Annette von Schönfeld: As instituições existem e formalmente funcionam. Mesmo assim, percebemos que outras forças e interesses não alinhados com os valores da democracia e dos direitos humanos estão crescendo no país de forma preocupante.

Gerhard Dilger: A democracia está na UTI. Uma vitória da direita autoritária seria o maior retrocesso na América Latina desde a época das ditaduras cívico-militares.

DW Brasil: A direita avançou no Congresso. Pode-se esperar retrocessos?

Franziska Hübner: As bancadas mais conservadoras, como a evangélica, ruralista e da bala registraram um forte crescimento. Devido a esse movimento, as discussões sobre valores tradicionais ou morais em vários âmbitos da sociedade entrarão na agenda do Congresso.

Thomas Manz: O avanço da extrema direita no Congresso vai polarizar ainda mais os debates. Será um cenário complicado, seja quem for o vencedor das eleições. De um lado, haverá ainda um centrão como uma força decisiva que vai continuar fazendo o que sempre fez: vender votos e querer apoio para suas demandas individuais. Do outro, há também uma força significativa que quer impor também sua interpretação sobre a democracia e estado de Direito à toda sociedade brasileira.

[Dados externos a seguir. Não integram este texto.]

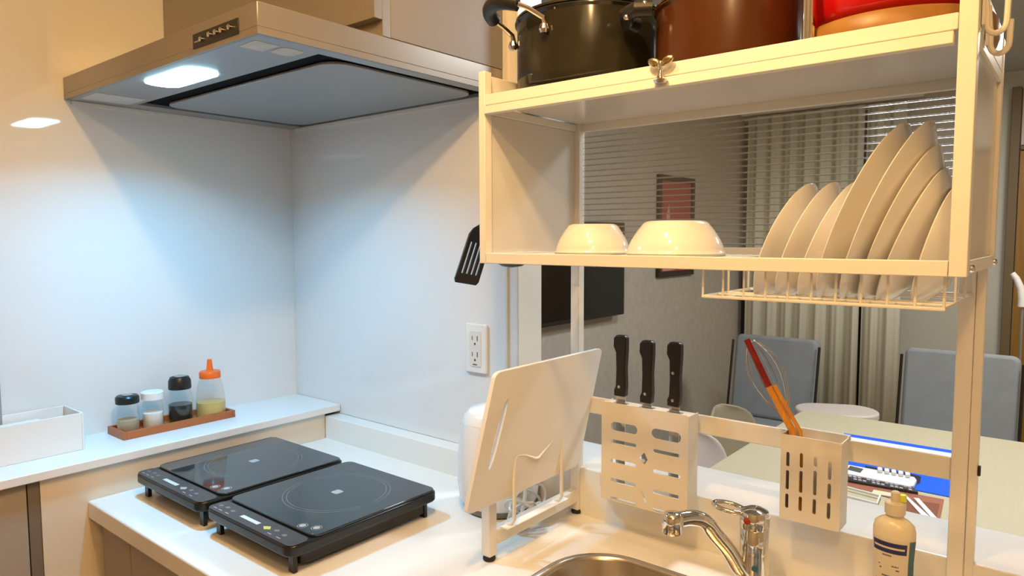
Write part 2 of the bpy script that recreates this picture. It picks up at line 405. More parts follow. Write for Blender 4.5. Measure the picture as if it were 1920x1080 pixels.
# ------------------------------------------------------------------ dish rack
RX0, RX1, RY0, RY1 = .866, 1.583, -.288, .011
dr = thing('dish_rack', 'tall white over-sink dish rack with enclosed shelf and pots on top', 'dish rack', (1.22, -.14, .85))
P = .020
for x in (RX0, RX1-P):
    MB().box(x if x < 1 else 1.5425, x+P if x < 1 else 1.5630, RY1-P, RY1, .8592, 1.3935).build('back_post', RACK, dr, bevel=.0015)
    if x > 1: MB().box(1.5633, 1.5750, RY1-.012, RY1+.004, .8592, 1.3935).build('post_sleeve', RACK, dr, bevel=.001)
    MB().box(x, x+P, RY1-P, RY1, 1.3955, 1.70).build('back_post', RACK, dr, bevel=.0015)
    MB().box(x, x+P, RY0-.0, RY0+P, .8592, .955).build('front_foot_post', RACK, dr, bevel=.0015)
    MB().box(x+.002, x+P-.002, RY0+P+.0005, RY1-P-.0005, .876, .904).build('foot_crossbar', RACK, dr, bevel=.0015)
    for y in (RY0+P/2, RY1-P/2):
        f = MB().lathe((x+P/2, y, .8505), [(0, 0), (.0105, 0), (.0115, .002), (.0115, .005), (.010, .0085), (0, .0085)], 20).build('foot', RUBBER, dr)
# box frame: front uprights, bottom and top rails
MB().box(RX0, RX0+.014, RY0, RY0+.018, 1.384, 1.711).build('front_upright', RACK, dr, bevel=.001)
MB().box(RX1-.018, RX1, RY0, RY0+.018, 1.384, 1.86).build('front_upright', RACK, dr, bevel=.001)
MB().box(RX0+.0145, RX1-.0185, RY0, RY0+.012, 1.384, 1.402).build('front_bottom_rail', RACK, dr, bevel=.001)
MB().box(RX0+.0145, RX1-.0185, RY0, RY0+.012, 1.653, 1.671).build('front_top_rail', RACK, dr, bevel=.001)
MB().box(RX0+.0145, RX1-.022, RY0-.003, RY0+.010, 1.638, 1.6515).build('sliding_track', RACK, dr, bevel=.001)
MB().box(RX0+P, RX1-P, RY1-.012, RY1, 1.394, 1.410).build('back_bottom_rail', RACK, dr, bevel=.001)
MB().box(RX0+P, RX1-P, RY1-.012, RY1, 1.640, 1.668).build('back_top_rail', RACK, dr, bevel=.001)
MB().box(RX0+.0145, RX1-.019, RY0+.0125, RY1-.0125, 1.655, 1.659).build('top_shelf', RACKP, dr)
for x in (RX0+.001, RX1-.013):
    MB().box(x, x+.012, RY0+.0185, RY1-P-.0005, 1.386, 1.402).build('side_bottom_rail', RACK, dr, bevel=.001)
    MB().box(x, x+.012, RY0+.0185, RY1-P-.0005, 1.640, 1.654).build('side_top_rail', RACK, dr, bevel=.001)
    MB().box(x+.004, x+.008, RY0+.0185, RY1-P-.0005, 1.4025, 1.6395).build('side_panel', RACKP, dr)
MB().box(RX0+.001, RX0+.004, RY0+.0185, RY1-P-.0005, 1.6545, 1.708).build('side_guard', RACK, dr, bevel=.001)
MB().box(RX1-.004, RX1-.001, RY0+.0185, RY1-P-.0005, 1.6545, 1.708).build('side_guard', RACK, dr, bevel=.001)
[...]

Annette von Schönfeld: A direita avançou mesmo, mas não podemos esquecer que os retrocessos já estão em curso com as medidas tomadas pelo governo atual que poderão ser aprofundados nos próximos anos. Acho que, nas políticas públicas, na legislação, ou seja, em vários temas podem acontecer sérios retrocessos, visto que nos últimos anos houve avanços importantes. Por exemplo, na área dos direitos sexuais e reprodutivos um retrocesso na legislação sobre aborto e direitos relacionados às pessoas LGBTI; na legislação indígena, com diminuição de terras indígenas; perda de políticas públicas para pequenos camponeses ou mudanças na legislação ambiental que fragilizam licenças ambientais e outras políticas. Vamos ver também se o Brasil mantém a sua política para combater as mudanças climáticas.

Gerhard Dilger: O avanço da direita é mais um retrocesso, e a composição do Congresso está cada vez mais distante do povo brasileiro. Isso só poderia ser mudado com uma reforma política profunda.

DW Brasil: Até que ponto pode-se colocar o que está acontecendo no Brasil – avanço do ceticismo e desconfiança com a política tradicional – num contexto internacional?

Franziska Hübner: Parte do lema do Bolsonaro “Brasil acima de tudo" faz lembrar o lema do atual presidente dos EUA, Donald Trump, que ganhou as eleições com a mensagem "America First", ou seja, usando um forte tom nacionalista. Da mesma maneira como Trump ou outros partidos populistas na Europa, como, por exemplo, o alemão Alternativa para a Alemanha (AfD), Bolsonaro apresenta-se como um político de fora da "velha política" – embora ele tenha sido deputado federal por sete mandatos seguidos. Muitos eleitores estão abertos às promessas dos populistas no Brasil e no mundo porque se sentem esquecidos pela política e perguntam "Quem cuida de nós?" em um mundo cada vez mais globalizado, ou porque temem uma piora da sua situação. Essa ansiedade aparece em várias partes do mundo. 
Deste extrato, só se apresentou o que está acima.